I’m terrible at standing. It sends my heart rate in to the stratosphere and my thighs burn like crazy. It’s the same for a gentle climb or a flat out sprint! I’m sure practice will help but I must be doing it wrong. I’ve watched plenty of videos and I don’t seem to be doing anything majorly differently to them. Meanwhile I’m in agony gasping for breath and they are happily cruising up some giant mountain. I just don’t get it!

@GPatz The only time I can do standing efforts of any duration is while putting out lots of power, but not sprinting. Anything at or under FTP and I can barely manage for maybe 5 seconds and like you said my thighs are burning. So, mostly on MAP or AC efforts on short punchy/steep climbs for maybe 15-30 seconds - maybe 45-60 seconds once every blue moon when the stars align. Only thing that has helped me improve is by practicing doing more of it. So, in my first month of SUF workouts, I always dreaded the moment in the videos when I was told to stand. And then I would pray it was quick so I could sit back down. The more I’ve done it, the more I can do, tho I have to say it still rarely ever feels comfortable. Long standing efforts really seems to be a personal preference more than anything, but they can still be trained if like most anything else you want to put in the effort.


So my opinion (and please don’t sharpen the pitch forks, as this is my opinion). When goat first launched I did it and told a fellow Sufferlandian that it was an easy video and I felt like I was wasting my time.
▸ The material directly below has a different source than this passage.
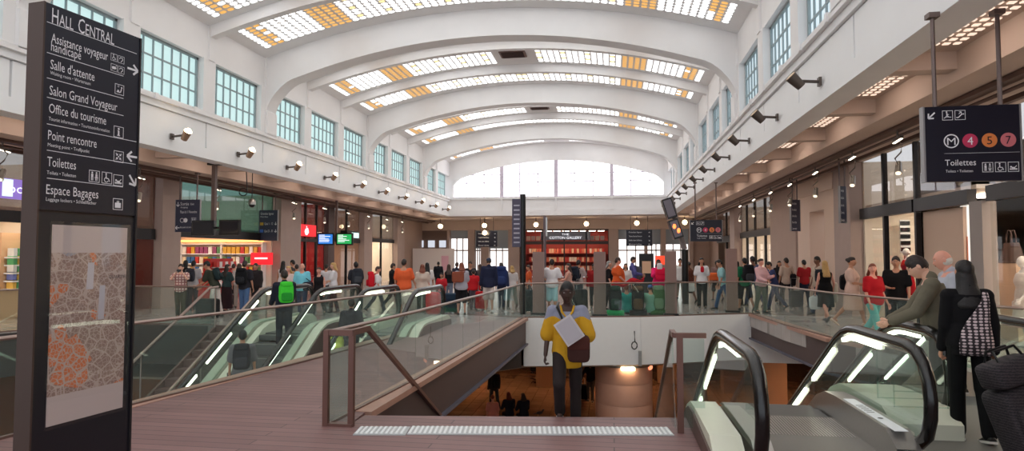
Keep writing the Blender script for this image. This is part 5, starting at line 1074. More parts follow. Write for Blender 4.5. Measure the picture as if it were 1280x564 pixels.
    def put(mb_, nm, m, v=None, sm=3): vv, ff = voxel(mb_, v or (vox if near else .022), sm); q = MB(); q.add(vv, ff); return q.build(nm, m, o, True, True)
    if bs in ('trousers', 'shorts', 'jeans'):
        m = MB(); loft(m, secs(g + .002, -.1, .11)); lw = 1.12 if bs == 'jeans' else 1.2
        for hp, kn, an, q in J:
            capsule(m, hp, kn, (.086 * s * fat ** .5 + g), .060 * s * lw + g * .4)
            if bs == 'shorts': capsule(m, hp.lerp(kn, .5), kn + (kn - hp) * .05, .082 * s + g, .080 * s + g)
            else: capsule(m, kn, an.lerp(kn, .0) + Vector((0, 0, .01)), .060 * s * lw + g * .4, .052 * s * lw + g * .3)
        put(m, 'shorts' if bs == 'shorts' else 'trousers', cloth(bc))
    elif bs in ('skirt', 'dress', 'longskirt'):
        ln = {'skirt': .48, 'dress': .50, 'longskirt': .82}[bs]; m = MB(); kx = (J[0][1] + J[1][1]) / 2; dirn = ((kx - P0).normalized() * .7 - Zv * .3).normalized(); w = .17 * s * fat
        loft(m, [(T(.13), .145 * s * fat + g, .105 * s * fat + g, Xv, D), (T(.02), .172 * s * fat + g, .125 * s * fat + g, Xv, D)] + [(P0 + dirn * ln * s * t_, (.176 + .045 * t_) * s * fat + g, (.135 + .06 * t_) * s * fat + g, Xv, Yv) for t_ in (.25, .5, .75, 1)]); put(m, 'skirt', cloth(bc), sm=2)
    hm = hem if ts not in ('tank',) else max(hem, -.06); g2 = g + (.012 if ts in ('jacket', 'coat') else .006)
    m = MB(); sec = secs(g2, -.1, .51)
    if hm > -.09: sec = [q for q in sec if (q[0] - P0).dot(U) / s >= hm - .02]
    elif hm < -.11: sec = [(P0 + U * hm * s, sec[0][1] * 1.12, sec[0][2] * 1.12, Xv, D), (P0 + U * (hm / 2) * s, sec[0][1] * 1.13, sec[0][2] * 1.14, Xv, D)] + sec[1:]
    loft(m, sec)
    if ts != 'tank':
        for S_, el, wr, d2, sx in A:
            en = {'tee': S_.lerp(el, .72), 'long': el, 'jacket': el, 'coat': el, 'big': S_.lerp(el, .98)}[ts]; r0 = .060 * s * fat ** .5 + g2; capsule(m, T(.462, -.012) + SX * (sx * .07 * s), S_ + Vector((0, 0, .002)), .052 * s + g2, .058 * s * fat ** .5 + g2); capsule(m, S_, en, r0, (.058 if ts == 'tee' else (.078 if ts == 'big' else .046)) * s + g2)
            if ts in ('long', 'jacket', 'coat'): capsule(m, el, wr - d2 * .015, .046 * s + g2, .032 * s + g2)
    else:
        for S_, el, wr, d2, sx in A: capsule(m, T(.36) + SX * sx * .08 * s, T(.515, -.01) + SX * sx * .085 * s, .03 * s, .022 * s + g)
    if ts in ('jacket', 'coat', 'long'): capsule(m, T(.49, -.02), T(.545, -.022), .074 * s, .068 * s)
    put(m, {'tee': 'shirt', 'big': 'shirt', 'long': 'sweater', 'jacket': 'jacket', 'coat': 'coat', 'tank': 'top'}[ts], tm)
    # shoes
    for hp, kn, an, q in J:
        m = MB(); pitch = max(-50, min(40, q * .8)) if q < -12 else 0; f_ = Vector((0, math.cos(R(pitch)), math.sin(R(pitch)))); u_ = Vector((0, -math.sin(R(pitch)), math.cos(R(pitch)))); so = an - u_ * .072 * s
        rows = [(-.07, .028, .05), (-.045, .036, .075), (.0, .037, .085), (.05, .038, .07), (.10, .044, .05), (.15, .042, .036), (.185, .022, .022)]
        vs = []; n = 12
        for y, w, hgt in rows: vs += [so + f_ * y * s + Xv * (w * s * math.cos(2 * math.pi * j / n)) + u_ * max(0.0, hgt * s * .5 * (1 + math.sin(2 * math.pi * j / n))) for j in range(n)]
        fs = [(i * n + j, (i + 1) * n + j, (i + 1) * n + (j + 1) % n, i * n + (j + 1) % n) for i in range(len(rows) - 1) for j in range(n)] + [tuple(range(n)), tuple(range(len(rows) * n - 1, (len(rows) - 1) * n - 1, -1))]
        m.add(vs, fs); sho = m.build('shoe', shoem or mat('shoe_%d_%d_%d' % shoe, shoe, .5), o, True, True)
        if near: m = MB(); m.add([so + f_ * y * s + Xv * w * sd * s + u_ * z for z in (0, .022) for y, w in ((-.075, .034), (.09, .05), (.17, .04)) for sd in (-1, 1)], [(0, 2, 4, 5, 3, 1), (6, 7, 9, 11, 10, 8), (0, 1, 7, 6), (4, 10, 11, 5), (0, 6, 8, 2), (2, 8, 10, 4), (1, 3, 9, 7), (3, 5, 11, 9)]); m.build('sole', mat('sole_white', (220, 216, 210), .6), sho, False, True)
    # hair
    hst, hcn = hair; hc = HAIRS.get(hcn, hcn); hmt = mat('hair_%d_%d_%d' % hc, hc, .6, noise=.25, nscale=30, bump=.4)
    def hb(c, r, mm=None): q = MB().ball((0, 0, 0), r, 20, 14); return [HC + (hX * (c[0] + v[0]) + hY * (c[1] + v[1]) + hZ * (c[2] + v[2])) * hs for v in q.v], q.f
    m = MB()
    if hst in ('crop', 'short'): hair_shell(m, HC, hX, hY, hZ, hs, .05 if hst == 'crop' else .115, random.Random(len(name_label)))
    elif hst == 'bald': m.add(*hb((0, -.022, -.018), (.079, .082, .065)))
    elif hst == 'cap': m.add(*hb((0, -.012, .045), (.082, .094, .080))); q = hb((0, .09, .035), (.062, .07, .010)); m.add(*q)
    else:
        m.add(*hb((0, -.020, .030), (.0815, .093, .098))); m.add(*hb((0, .012, .060), (.072, .078, .068)))
        if hst in ('long', 'bob'):
            L_ = .36 if hst == 'long' else .17; hf = (Vector((hY.x, hY.y, 0))).normalized(); dn = -Zv; q0 = HC + hZ * .06 * hs
            loft(m, [(q0 + hf * o_ * hs + dn * t_ * (L_ + .06) * hs, rx * hs, ry * hs, hX, hf) for t_, rx, ry, o_ in ((0, .066, .08, -.01), (.2, .088, .078, -.028), (.45, .097, .066, -.055), (.7, .116, .056, -.098), (.92, .118, .046, -.132), (1, .10, .03, -.138))])
        if hst == 'bun': m.add(*hb((0, -.115, .05), (.042, .04, .042)))
        if hst == 'pony': capsule(m, HC + (hY * -.11 + hZ * .04) * hs, HC + hY * -.15 * hs - Zv * .14 * hs, .03 * hs, .018 * hs)
    if hst in ('cap', 'short', 'crop') or not near and hst == 'bald':
        q = m
        q.build('cap' if hst == 'cap' else 'hair', hmt, o, True, True)
    else: put(m, 'hair', hmt, .010 if near else .018, 2)
    if hst == 'cap': m = MB(); m.add(*hb((0, -.02, .005), (.079, .088, .08))); m.build('hair', mat('hair_dk', (50, 40, 34), .7), o, True, True)
    W2 = Matrix.Translation(loc) @ Matrix.Rotation(rz, 4, 'Z'); o_info = dict(o=o, wr=[W2 @ (a[2] + a[3] * .09 * s) for a in A], back=W2 @ T(.30, -.13 * (1 + (fat - 1))), chest=W2 @ T(.32, .13), hip=[W2 @ (P0 + Xv * sx * .21 * s) for sx in (-1, 1)], sh=[W2 @ (q + U * .05) for q in sh], U=W2.to_3x3() @ U, X=W2.to_3x3() @ Xv, D=W2.to_3x3() @ D, s=s, seat=W2 @ P0, neck=W2 @ neck, headc=W2 @ HC, hz=W2.to_3x3() @ hZ, hy=W2.to_3x3() @ hY)
    return o_info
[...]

Then time past and I did a couple of 4DPs and I also tinckered with the gear ratio on the bike, now goat is way harder and a proper workout :grin:. So my question: if goat is easy then when last have you completed a 4DP? If the answer is recently then just ignore me :joy:


If you guys are interested in experimenting a bit, take a look at the gear ratios you’re using during these efforts. The longer the gear ratio is, the more energy is stored in the trainer’s flywheel, and that changes how the effort feels when compared to a shorter gear ratio with lower flywheel speed, such as those you’d likely use when climbing.

As an example, if you’re doing it in 2x10 (big chainring and one of the smallest cogs from the cassette), try changing to something like 1x4 and see if it feels different for you.